Disparition de l'accordéoniste Marcel Azzola que le « Vesoul » de Brel fit résonner dans toutes les têtes de l'hexagone. Entendu au côté des grands noms de la chanson française, il fut aussi un adepte du swing et un grand défenseur de l'accordéon.
C’est la mémoire qui fout la camp, celle de l’argot des « titis » de Ménilmuche, des immigrés italiens qui avaient fui les foudres mussoloniennes ; celle des nuits du Balajo et des bals musette, d’une certaine chanson française dont il accompagna les grands noms : Edith Piaf, Yves Montand, Barbara, Boris Vian, Juliette Gréco, Gilbert Bécaud, Jacques Brel…
Mais c’est presque une insanité de n’accoler au nom d’Azzola que la fameuse apostrophe du « Chauffe, Marcel, chauffe ! » lancée par Jacques Brel lors de la seconde prise studio de « Vesoul » , en 1968, et qui fit de l’accordéoniste un nom connu du grand public.
Outre la soupe populaire – à laquelle nous goûtons non sans plaisir – Marcel Azzola œuvra pour le swing à l’accordéon chromatique et fut un excellent improvisateur. Il est vrai qu’il avait croisé au cours de sa longue carrière des musiciens de l’envergure de Django Reinhardt (lors de la dernière séance d’enregistrement de ce dernier), Stéphane Grappelli, Maurice Vander, Marc Fosset, Christian Escoudé et Didier Lockwood, pour n’en citer que quelques-uns.

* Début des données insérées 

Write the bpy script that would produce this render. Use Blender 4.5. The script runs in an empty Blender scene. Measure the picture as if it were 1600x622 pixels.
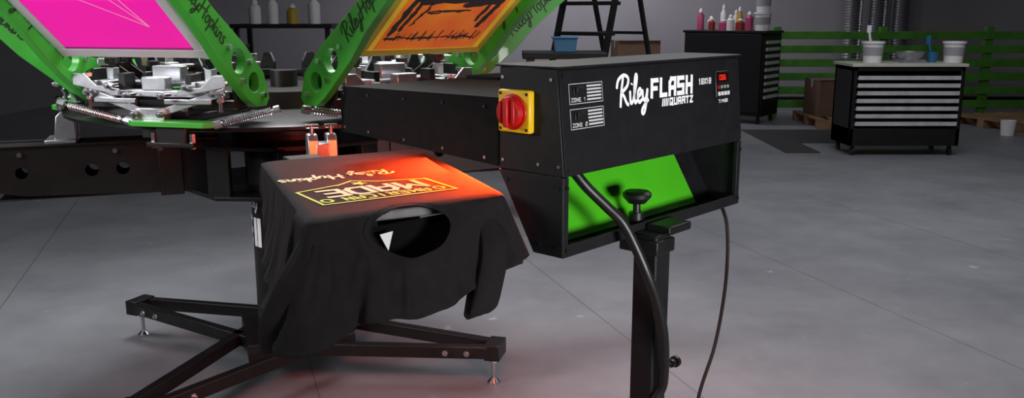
import bpy, math, random, bmesh
from mathutils import Vector, Matrix
random.seed(4)
scene=bpy.context.scene
COL=scene.collection
scene.view_settings.view_transform='Standard'
scene.view_settings.look='None'

# ------------------------------------------------ materials
def mat(name,c,rough=.5,metal=0,var=0,scale=8,bump=0,bscale=60,em=None,es=0,sheen=0,trans=0,coat=0,spec=None):
    m=bpy.data.materials.new(name); m.use_nodes=True
    nt=m.node_tree; b=nt.nodes['Principled BSDF']
    b.inputs['Base Color'].default_value=(*c,1)
    b.inputs['Roughness'].default_value=rough
    b.inputs['Metallic'].default_value=metal
    if spec is not None: b.inputs['Specular IOR Level'].default_value=spec
    if sheen: b.inputs['Sheen Weight'].default_value=sheen
    if coat: b.inputs['Coat Weight'].default_value=coat
    if trans: b.inputs['Transmission Weight'].default_value=trans
    if em: b.inputs['Emission Color'].default_value=(*em,1); b.inputs['Emission Strength'].default_value=es
    tc=nt.nodes.new('ShaderNodeTexCoord')
    n=nt.nodes.new('ShaderNodeTexNoise'); n.inputs['Scale'].default_value=scale; n.inputs['Detail'].default_value=6
    nt.links.new(tc.outputs['Object'],n.inputs['Vector'])
    if var:
        r=nt.nodes.new('ShaderNodeValToRGB')
        r.color_ramp.elements[0].position=.3; r.color_ramp.elements[1].position=.7
        r.color_ramp.elements[0].color=(*[x*(1-var) for x in c],1)
        r.color_ramp.elements[1].color=(*[min(1,x*(1+var)) for x in c],1)
        nt.links.new(n.outputs['Fac'],r.inputs['Fac']); nt.links.new(r.outputs['Color'],b.inputs['Base Color'])
    if bump:
        n2=nt.nodes.new('ShaderNodeTexNoise'); n2.inputs['Scale'].default_value=bscale
        nt.links.new(tc.outputs['Object'],n2.inputs['Vector'])
        bp=nt.nodes.new('ShaderNodeBump'); bp.inputs['Strength'].default_value=bump; bp.inputs['Distance'].default_value=.01
        nt.links.new(n2.outputs['Fac'],bp.inputs['Height']); nt.links.new(bp.outputs['Normal'],b.inputs['Normal'])
    return m
BLACK=mat('black_powder_coat',(.009,.009,.0105),.52,.0,.2,30,.12,900,spec=.25)
MATTE=mat('matte_black_heater_coat',(.009,.009,.010),.8,.0,.2,30,.1,900,spec=.12)
BLACK2=mat('black_satin_steel',(.009,.0085,.0085),.4,.0,.3,12,.1,400,spec=.36)
RUBBER=mat('black_rubber',(.008,.008,.008),.4)
GREEN=mat('green_enamel',(.05,.42,.035),.4,0,.08,10,coat=.1)
GREENB=mat('bright_green_paint',(.07,.5,.01),.5,0,.05,10)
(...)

Celui qui fut formé adolescent par le fameux Médard Ferrero avait monté un trio qui eut une certaine renommée avec le contrebassiste Patrice Caratini et le guitariste Marc Fosset et largement participé à l’incontournable anthologie Paris Musette concoctée pour le label La Lichère, sous la houlette du rédacteur en chef de Jazz Magazine, Franck Bergerot, et rééditée par Frémeaux & associés en 2018. « Panique », « Explosion » et « Rue de la Chine » sont trois petits bijoux de cet anthologie à chérir qu’il enregistra avec son ami de toujours, le guitariste de jazz manouche Didi Duprat ; des trois, la dernière a été composée par Marcel Azzola lui-même pour dire le nom de la rue de la maternité du vingtième arrondissement où il avait vu le jour le 10 Juillet 1927.
Dans « Afro-Musette » apparaît celui que l’on peut considérer comme son successeur sur les chemins du jazz à l’accordéon : Richard Galliano. Apparition qui témoigne de ce statut d’éclaireur qu’endossa Marcel Azzola pour les générations à venir, militant pour l’entrée de l’accordéon au Conservatoire national supérieur de musique en 2002 et encourageant un Vincent Peirani encore jeune à prendre le relai.
Esprit ouvert, Marcel Azzola ne négligeait pas non plus le monde de la musique classique ; il avait créé un duo en 1982 qui donnait encore des prestations ces derniers mois avec la pianiste Lina Bossati, qui fut une élève des concertistes Yves Nat et Alfred Cortot.